A couple things-we lost power for a few hours on day 3. Could this contribute to the late hatch? I've been keeping temp between 99-100, humidity in the 40s during incubation and up to 60-65 during lockdown day 19. Also after the first chick hatched, humidity spiked to 77. When I woke up 6 hours later, humidity was 34. I immunization bumped it back to 65.

So do I continue to just wait-or should I candle the remaining eggs tomorrow? I'm worried about shrink wrapping the eggs, but also would like to get my chick out that hatched over 48 hrs ago.
 
Some people have obviously never shrink-wrapped a chick by opening the incubator. It rarely happens, even if you open the incubator a fair amount, but I assure you it can.

That does not mean I never open the incubator during hatch. I understand there is a risk but it is small. If I have an emergency I'll open it and take my chances. I don't consider "Oh, I want to hold them" to be an emergency. One time an egg that had pipped got sleeved inside a half shell from one that hatched earlier. I opened the incubator and took care of that. None of them shrink-wrapped that time. I do not casually open the incubator during hatch, knowing there is a low risk, but if I feel a need I will.

A chick absorbs the yolk before it hatches. It can live off of that yolk for over 72 hours after hatch. I'd use 72 hours after the first on hatched as when you have an emergency.

Taking those eggs out and candling will not help them hatch. That is just to find out if they are still alive. I don't see them causing any harm if you leave them in and give them a chance. But when you take those other chicks out would be a good time to candle.

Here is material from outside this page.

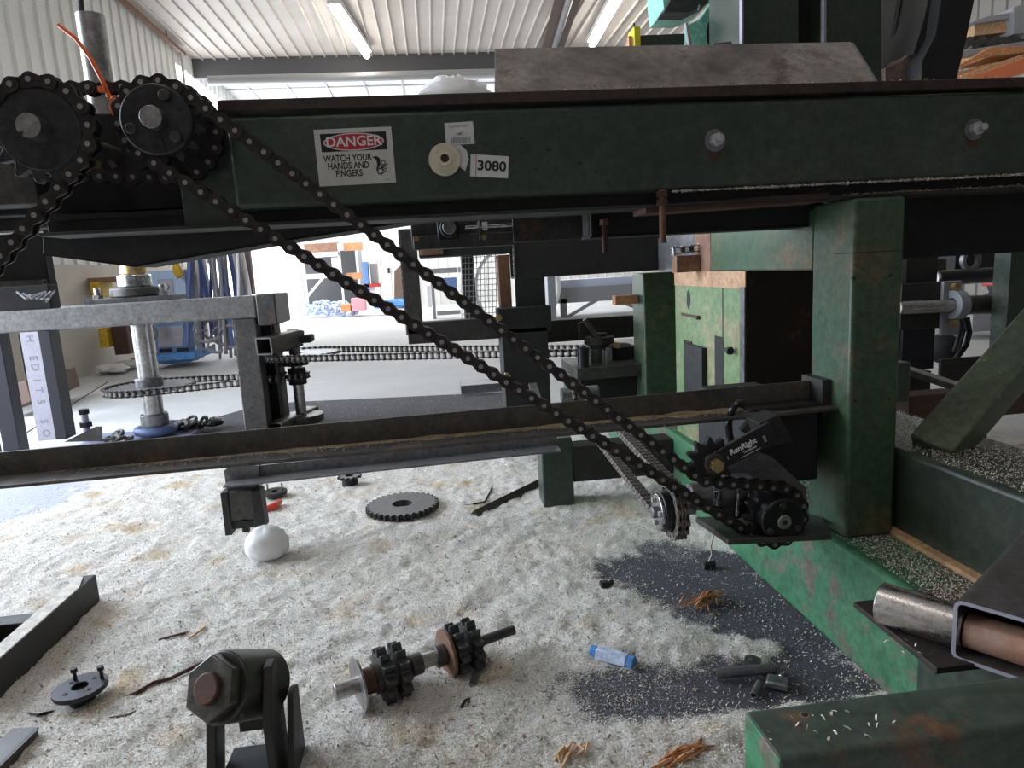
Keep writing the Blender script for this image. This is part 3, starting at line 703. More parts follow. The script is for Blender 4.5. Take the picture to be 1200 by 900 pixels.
for a in (50, 170, 290):
    q = V((DX-.042, 1.5+cos(radians(a))*.03, dq.z+sin(radians(a))*.03)); MB().cyl(q, q-XA*.006, .007, n=6).build('cap_screw', 'zinc', dd)
path = loop_path([(cN[0], cN[1], rN, 1), (cF[0], cF[1], rN*.95, 1)])
chain('double_roller_chain', path, (DX, 0, 0), YA, ZA, lmd, PD, 'dusty double row roller chain sloping away behind the long rail', keep=lambda p: p.y < 2.45)
fs_ = thing('double_sprocket', (DX, cF[0], cF[1]), 'far double row sprocket under the gearbox behind the rail', 'sprocket')
b = MB()
for s_ in (-1, 1): sprocket(b, 15, PD, (DX+s_*.0075, cF[0], cF[1]), YA, ZA, .007, .012)
b.build('toothed_disc', 'chain_dusty', fs_)
MB().cyl((DX-.05, cF[0], cF[1]), (DX+.1, cF[0], cF[1]), .03, n=20).build('shaft', 'steel', fs_)

# ------------------------------------------------------------ green base frame
bf = thing('base_beam', (1.04, 2.5, 0), 'long green floor beam with scuffed paint running back from the lower right', 'floor beam')
BX, BZ = .95, .283
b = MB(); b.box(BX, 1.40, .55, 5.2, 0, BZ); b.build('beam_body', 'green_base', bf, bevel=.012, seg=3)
q0 = at(1045, 626, Z=BZ)
ub = thing('base_beam', (1.25, 2.4, BZ), 'dark green upper beam lying on the floor beam right of the post', 'floor beam')
MB().box(1.125, 1.40, .95, 4.4, BZ, .50).build('beam_body', 'green', ub, bevel=.012, seg=3)
MB().box(1.10, 1.125, 1.0, 1.56, BZ, BZ+.012).build('wood_strip', 'wood_pale', ub, 'sawdusty wooden strip')
# main post
po = thing('machine_post', (1.03, 1.6, BZ), 'square green steel post standing right of the drive gearbox, lit on its left side', 'machine post')
CY = at(990, 632, Z=BZ).y; PX0 = at(990, 632, Z=BZ).x; PX1 = at(1047, 627, Z=BZ).x
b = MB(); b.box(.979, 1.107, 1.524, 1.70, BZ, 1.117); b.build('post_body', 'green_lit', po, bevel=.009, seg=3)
b = MB()
for px, py in ((1001, 326), (1043, 323), (1002, 470), (1042, 467)): q = at(px, py, Y=1.524); b.cyl(q-YA*.0006, q+YA*.01, .0036, n=10)
b.build('bolt_hole', 'black', po)
b = MB(); b.box(.9786, 1.1074, 1.5235, 1.60, .99, .9925); b.build('weld_seam', 'dark', po)
b = MB(); zb = at(820, 318, X=.979).z
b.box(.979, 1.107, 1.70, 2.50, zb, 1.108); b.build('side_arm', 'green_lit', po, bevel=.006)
MB().box(.985, 1.10, 2.50, 2.95, zb+.002, 1.095).build('arm_end', 'mill_light', po, 'bare grey steel end of the arm')
MB().box(.9775, .98, 2.36, 2.50, zb, 1.09).build('rusty_band', 'rust', po)
MB().box(1.110, 2.3, 1.72, 1.95, at(1100, 301, Y=1.72).z, 1.149).build('rear_channel', 'black', beam, bevel=.004)
q0 = at(755, 251, Y=1.56); q1 = at(965, 235, Y=1.56); 
mt = thing('mounting_strap', (q0.x, 1.6, q0.z), 'rusty red flat strap clamped under the green beam by a long bolt', 'strap')
MB().bar((q0.x, 1.60, q0.z+.01), (q1.x+.01, 1.60, q1.z+.008), .1, .019).build('flat_strap', 'rust_dark', mt, bevel=.002)
MB().box(q0.x-.004, q0.x+.012, 1.555, 1.65, q0.z+.015, ZB-.034).build('stop_plate', 'dark', mt)
def stud(px, y0, y1, Y, r, m='rust'):
    a = at(px, y0, Y=Y); c = at(px, y1, Y=Y); b = MB().mat(m); b.cyl((a.x, Y, a.z), (a.x, Y, c.z), r, n=14)
    k = 0; z = c.z
    while z < a.z-.01: b.ring((a.x, Y, z), (a.x, Y, z+.0015), r*1.12, r*.9, 14); z += .004
    return b, a, c
b, a, c = stud(776, 222, 285, 1.545, .0075); b.mat('rust_dark'); b.hexn((a.x, 1.545, a.z-.018), (a.x, 1.545, a.z-.004), .014); b.hexn((a.x, 1.545, a.z-.036), (a.x, 1.545, a.z-.022), .014)
b.build('stud_bolt', None, mt)
b, a, c = stud(708, 262, 296, 1.7, .007, 'rust_dark'); b.mat('rust'); b.hexn((a.x, 1.7, a.z-.004), (a.x, 1.7, a.z+.01), .012)
b.build('hanging_bolt', None, None, 'short rusty bolt hanging under the black channel left of the red strap', 'bolt')
q0 = at(690, 246, Y=1.72); q1 = at(795, 272, Y=1.72)
uc = thing('under_channel', (q0.x, 1.72, q1.z), 'black channel hung beneath the green beam above the far crossbeam', 'channel')
b = MB(); b.box(q0.x, q0.x+.006, 1.70, 1.80, q1.z, ZB-.004); b.box(q0.x, 1.02, 1.72, 1.73, q1.z, ZB-.004); b.box(q0.x, 1.02, 1.72, 1.82, q1.z-.004, q1.z+.004)
b.build('channel_body', 'black', uc, bevel=.001)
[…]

I don't know how long the power was off or how cool those eggs actually got. Things like that generally do not affect when the eggs hatch, at least not much. The danger is that the embryo will be killed if they get too cold for too long. Your others were alive recently so they were not killed by the loss of heat. It is the average incubating temperature over the incubation period that affects if they are early or late. Short extreme spikes hot or cold do not have that much of an effect as long as it doesn't kill them.

Good luck!
 
Do you have an external thermometer? I had one incubator running 105 and another running 98 according to an external thermometer, but each incubator assured me it was 99.5. A cold incubator can delay hatching by days (quail hatch day 16/17, my 98 degree incubator hatched them day 19/20/21). If you have to open the incubator, add water to spike the humidity (wait a few minutes) then make sure you are ready to act fast, maybe even have someone else open while you act. Open, grab chicks or egg, and close quickly (also make sure no chicks are going to get caught in the lid when opening or closing). Watch humidity for a minute and add warm water if it doesn’t spike again. I’d give the eggs a couple more days then consider water candling anything that hasn’t pipped (make sure there are no holes or cracks or chicks will drown!). If you see movement, continue incubating, if it doesn’t move it is dead.